Certainly in the new year we will witness an even more powerful China and see it playing a pivotal role on the world stage, particularly in Africa and Latin America.

The dollar as a world reserve currency will come under increasing pressure. Until now the US has been able to ignore its debt and ward off its creditors by simply printing money. If the dollar loses its prominence, that solution will become less feasible.

The nation is expected to hit its borrowing limit of $16.39 trillion this week - an unprecedented sum that could see its international credit rating downgraded.

Socialist alternatives to capitalism are now more widely discussed than ever despite the oft proclaimed "end of socialism."

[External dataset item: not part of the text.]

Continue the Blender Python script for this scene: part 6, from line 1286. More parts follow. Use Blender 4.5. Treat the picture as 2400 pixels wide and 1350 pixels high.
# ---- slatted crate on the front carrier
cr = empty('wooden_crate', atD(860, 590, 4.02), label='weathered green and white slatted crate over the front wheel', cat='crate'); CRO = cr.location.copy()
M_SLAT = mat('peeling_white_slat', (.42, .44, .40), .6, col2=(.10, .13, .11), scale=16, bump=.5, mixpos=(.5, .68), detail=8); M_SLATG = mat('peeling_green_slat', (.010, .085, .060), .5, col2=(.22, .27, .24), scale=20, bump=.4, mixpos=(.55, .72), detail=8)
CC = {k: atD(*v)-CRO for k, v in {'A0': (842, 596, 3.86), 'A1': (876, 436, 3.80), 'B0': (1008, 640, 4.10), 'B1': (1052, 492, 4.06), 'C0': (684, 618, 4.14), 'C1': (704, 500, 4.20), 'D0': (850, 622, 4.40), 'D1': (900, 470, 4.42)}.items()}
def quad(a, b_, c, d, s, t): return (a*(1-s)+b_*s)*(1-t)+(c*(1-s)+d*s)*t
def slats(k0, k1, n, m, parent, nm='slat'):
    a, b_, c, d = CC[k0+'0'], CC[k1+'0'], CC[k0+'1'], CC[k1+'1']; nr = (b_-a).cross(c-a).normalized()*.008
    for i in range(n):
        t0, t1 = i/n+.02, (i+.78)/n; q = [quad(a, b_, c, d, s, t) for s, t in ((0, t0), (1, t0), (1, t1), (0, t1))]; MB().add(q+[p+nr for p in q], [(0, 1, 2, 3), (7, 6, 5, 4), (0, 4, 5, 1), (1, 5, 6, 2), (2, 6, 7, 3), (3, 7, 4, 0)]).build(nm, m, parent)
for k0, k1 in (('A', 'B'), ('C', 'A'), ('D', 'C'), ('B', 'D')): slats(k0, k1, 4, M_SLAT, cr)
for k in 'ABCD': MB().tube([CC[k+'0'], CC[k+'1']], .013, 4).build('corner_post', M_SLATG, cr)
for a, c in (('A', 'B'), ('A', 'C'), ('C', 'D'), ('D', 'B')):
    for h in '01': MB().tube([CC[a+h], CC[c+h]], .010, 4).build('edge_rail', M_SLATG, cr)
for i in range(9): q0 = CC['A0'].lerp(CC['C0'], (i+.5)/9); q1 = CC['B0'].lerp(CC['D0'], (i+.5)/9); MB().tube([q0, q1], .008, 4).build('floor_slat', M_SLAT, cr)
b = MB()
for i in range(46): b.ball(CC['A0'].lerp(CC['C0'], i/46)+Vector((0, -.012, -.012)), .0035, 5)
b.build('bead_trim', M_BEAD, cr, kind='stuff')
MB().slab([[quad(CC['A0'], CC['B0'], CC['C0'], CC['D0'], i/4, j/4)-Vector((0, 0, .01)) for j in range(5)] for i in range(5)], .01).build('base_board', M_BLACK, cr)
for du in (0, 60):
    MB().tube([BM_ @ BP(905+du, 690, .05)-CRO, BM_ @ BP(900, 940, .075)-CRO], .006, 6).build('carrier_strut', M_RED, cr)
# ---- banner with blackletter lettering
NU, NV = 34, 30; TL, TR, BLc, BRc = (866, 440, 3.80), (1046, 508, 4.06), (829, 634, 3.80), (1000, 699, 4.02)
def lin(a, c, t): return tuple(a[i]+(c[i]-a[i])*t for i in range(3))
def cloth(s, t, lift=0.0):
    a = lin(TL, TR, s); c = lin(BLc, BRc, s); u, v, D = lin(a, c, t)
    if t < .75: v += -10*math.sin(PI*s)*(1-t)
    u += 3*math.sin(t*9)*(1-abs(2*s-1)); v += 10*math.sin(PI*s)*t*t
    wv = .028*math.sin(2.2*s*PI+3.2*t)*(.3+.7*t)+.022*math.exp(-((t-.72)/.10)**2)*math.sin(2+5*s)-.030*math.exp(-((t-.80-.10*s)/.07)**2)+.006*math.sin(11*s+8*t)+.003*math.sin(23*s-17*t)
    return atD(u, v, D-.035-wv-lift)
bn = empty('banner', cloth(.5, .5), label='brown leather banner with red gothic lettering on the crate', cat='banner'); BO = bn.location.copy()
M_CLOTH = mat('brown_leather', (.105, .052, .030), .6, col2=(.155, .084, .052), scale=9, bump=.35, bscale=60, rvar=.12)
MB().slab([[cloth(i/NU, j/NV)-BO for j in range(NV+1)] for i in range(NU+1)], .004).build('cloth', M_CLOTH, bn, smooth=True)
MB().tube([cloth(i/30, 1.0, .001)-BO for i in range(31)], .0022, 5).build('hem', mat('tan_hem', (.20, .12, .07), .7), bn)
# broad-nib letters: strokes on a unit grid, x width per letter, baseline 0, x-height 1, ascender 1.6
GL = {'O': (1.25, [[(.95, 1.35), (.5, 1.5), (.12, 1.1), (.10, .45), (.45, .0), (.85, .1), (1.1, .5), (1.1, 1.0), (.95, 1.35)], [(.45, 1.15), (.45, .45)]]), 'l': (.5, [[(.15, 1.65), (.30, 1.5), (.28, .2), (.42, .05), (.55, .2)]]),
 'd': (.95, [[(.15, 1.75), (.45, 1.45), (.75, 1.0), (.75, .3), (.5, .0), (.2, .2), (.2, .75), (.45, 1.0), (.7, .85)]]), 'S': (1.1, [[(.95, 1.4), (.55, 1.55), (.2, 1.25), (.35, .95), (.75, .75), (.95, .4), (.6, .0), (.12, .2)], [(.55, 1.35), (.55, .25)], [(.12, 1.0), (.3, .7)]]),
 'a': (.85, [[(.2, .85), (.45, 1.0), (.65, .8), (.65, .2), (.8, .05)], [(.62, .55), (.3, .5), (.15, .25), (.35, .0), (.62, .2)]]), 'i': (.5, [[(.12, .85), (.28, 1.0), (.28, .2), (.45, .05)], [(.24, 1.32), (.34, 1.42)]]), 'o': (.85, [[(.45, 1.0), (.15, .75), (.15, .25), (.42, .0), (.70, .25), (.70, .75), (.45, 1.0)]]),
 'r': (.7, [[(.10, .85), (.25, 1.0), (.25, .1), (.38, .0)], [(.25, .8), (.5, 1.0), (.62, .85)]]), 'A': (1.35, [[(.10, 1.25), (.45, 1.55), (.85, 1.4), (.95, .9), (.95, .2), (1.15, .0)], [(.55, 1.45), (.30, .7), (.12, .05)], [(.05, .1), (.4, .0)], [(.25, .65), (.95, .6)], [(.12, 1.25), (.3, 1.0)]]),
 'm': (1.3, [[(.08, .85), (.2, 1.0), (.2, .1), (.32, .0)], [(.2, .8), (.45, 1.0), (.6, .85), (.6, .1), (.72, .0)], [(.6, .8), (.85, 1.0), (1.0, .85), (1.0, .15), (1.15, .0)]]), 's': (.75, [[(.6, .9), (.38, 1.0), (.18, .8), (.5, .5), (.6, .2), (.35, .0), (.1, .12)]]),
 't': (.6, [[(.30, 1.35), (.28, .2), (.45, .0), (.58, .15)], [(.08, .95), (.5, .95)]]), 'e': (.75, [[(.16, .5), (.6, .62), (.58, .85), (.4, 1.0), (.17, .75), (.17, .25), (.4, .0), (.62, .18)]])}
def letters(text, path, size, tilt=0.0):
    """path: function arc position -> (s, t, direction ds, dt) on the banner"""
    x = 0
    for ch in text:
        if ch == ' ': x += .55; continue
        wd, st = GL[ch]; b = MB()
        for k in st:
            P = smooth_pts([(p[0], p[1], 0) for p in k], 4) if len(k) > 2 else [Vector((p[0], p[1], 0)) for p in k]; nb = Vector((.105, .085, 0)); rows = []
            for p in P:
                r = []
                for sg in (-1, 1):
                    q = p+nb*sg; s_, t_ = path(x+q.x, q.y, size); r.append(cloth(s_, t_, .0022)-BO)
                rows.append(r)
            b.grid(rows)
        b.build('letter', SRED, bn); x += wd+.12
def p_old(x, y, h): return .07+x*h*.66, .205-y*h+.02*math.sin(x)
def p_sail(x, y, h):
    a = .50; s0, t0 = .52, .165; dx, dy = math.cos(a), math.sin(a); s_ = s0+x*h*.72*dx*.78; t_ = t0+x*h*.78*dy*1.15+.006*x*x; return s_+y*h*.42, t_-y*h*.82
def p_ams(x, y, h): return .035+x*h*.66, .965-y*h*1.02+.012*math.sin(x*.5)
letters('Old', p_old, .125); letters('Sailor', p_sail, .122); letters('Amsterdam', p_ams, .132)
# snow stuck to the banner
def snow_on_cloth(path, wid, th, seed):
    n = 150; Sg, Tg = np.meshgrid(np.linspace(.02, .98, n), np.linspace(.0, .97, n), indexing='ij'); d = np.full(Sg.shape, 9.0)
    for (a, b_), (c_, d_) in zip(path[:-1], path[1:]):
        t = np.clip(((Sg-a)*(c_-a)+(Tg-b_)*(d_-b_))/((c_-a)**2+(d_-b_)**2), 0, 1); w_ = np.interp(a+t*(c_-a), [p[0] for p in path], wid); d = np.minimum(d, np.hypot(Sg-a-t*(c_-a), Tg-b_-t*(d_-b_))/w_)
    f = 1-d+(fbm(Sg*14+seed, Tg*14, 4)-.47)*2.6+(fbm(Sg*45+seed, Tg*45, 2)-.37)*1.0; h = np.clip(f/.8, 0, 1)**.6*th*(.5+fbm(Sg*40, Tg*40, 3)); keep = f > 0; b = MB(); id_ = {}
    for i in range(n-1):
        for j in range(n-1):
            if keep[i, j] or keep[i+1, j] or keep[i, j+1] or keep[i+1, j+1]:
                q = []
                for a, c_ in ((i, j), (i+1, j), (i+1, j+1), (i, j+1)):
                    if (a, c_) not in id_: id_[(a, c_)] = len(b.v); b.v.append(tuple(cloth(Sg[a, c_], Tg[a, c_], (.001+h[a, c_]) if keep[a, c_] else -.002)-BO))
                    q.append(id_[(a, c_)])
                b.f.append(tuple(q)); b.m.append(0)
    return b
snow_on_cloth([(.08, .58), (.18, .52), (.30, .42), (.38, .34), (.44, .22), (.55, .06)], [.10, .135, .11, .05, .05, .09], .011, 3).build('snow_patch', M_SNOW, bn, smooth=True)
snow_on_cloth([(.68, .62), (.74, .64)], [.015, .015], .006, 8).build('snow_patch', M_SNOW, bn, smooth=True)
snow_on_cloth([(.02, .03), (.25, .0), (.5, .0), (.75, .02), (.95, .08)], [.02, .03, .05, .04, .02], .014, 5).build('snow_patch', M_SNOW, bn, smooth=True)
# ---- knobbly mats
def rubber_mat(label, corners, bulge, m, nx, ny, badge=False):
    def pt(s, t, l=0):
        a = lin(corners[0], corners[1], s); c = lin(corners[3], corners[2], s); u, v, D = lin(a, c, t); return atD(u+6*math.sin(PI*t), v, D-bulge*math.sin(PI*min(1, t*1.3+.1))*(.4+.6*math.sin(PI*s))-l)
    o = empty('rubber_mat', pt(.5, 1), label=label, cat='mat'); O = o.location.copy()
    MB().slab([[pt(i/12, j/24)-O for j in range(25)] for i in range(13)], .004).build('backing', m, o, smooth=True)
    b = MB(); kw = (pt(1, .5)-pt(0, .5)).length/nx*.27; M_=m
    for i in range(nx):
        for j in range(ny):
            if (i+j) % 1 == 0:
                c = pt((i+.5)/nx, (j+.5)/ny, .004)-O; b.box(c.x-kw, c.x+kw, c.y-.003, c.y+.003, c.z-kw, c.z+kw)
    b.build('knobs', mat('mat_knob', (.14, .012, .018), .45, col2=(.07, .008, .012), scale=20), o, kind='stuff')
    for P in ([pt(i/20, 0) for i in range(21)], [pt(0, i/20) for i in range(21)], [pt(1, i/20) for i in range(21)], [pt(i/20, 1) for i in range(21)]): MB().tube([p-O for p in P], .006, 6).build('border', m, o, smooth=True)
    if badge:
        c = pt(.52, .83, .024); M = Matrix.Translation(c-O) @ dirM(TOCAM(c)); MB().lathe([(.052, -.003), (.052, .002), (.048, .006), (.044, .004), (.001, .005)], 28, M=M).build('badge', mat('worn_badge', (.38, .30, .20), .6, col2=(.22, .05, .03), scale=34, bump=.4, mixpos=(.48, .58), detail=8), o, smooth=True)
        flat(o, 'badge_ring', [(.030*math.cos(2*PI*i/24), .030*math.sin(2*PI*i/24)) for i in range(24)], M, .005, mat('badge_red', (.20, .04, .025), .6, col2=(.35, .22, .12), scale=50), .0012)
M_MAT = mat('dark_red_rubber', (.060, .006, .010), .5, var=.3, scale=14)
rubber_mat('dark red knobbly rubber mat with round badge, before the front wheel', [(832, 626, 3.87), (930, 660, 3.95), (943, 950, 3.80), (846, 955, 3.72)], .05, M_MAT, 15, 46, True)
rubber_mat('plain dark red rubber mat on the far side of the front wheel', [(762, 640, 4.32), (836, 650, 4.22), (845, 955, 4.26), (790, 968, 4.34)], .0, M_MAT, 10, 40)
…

However, the capitalist world is determined to maintain its hegemony and is entrenching. Here in Britain they have been desperately trying to deflect increasing disillusion with capitalism and social inequality by shifting the blame onto the "feckless" poor, public service workers and the "work-shy."

The present drive to privatise remaining public services is a last-ditch attempt to impose "irreversible" change.

This is why the Labour Party must be pressured by the wider left to commit to reversing Con-Dem privatisation measures and promise to take the banks, utilities and public services back into public hands.

Popular struggle needs to be broadened and intensified, through united action by trade unions, the student movement, left political parties and other grass-roots organisations.

What is certain is that 2013 will be a challenging year and in many ways a make-or-break one for Britain - we will either bring down the Con-Dem coalition and begin to reverse those policies now destroying the postwar consensus or we will face the future as a more divided, unequal and dysfunctional society.

Let our new year resolution be to bring about the former!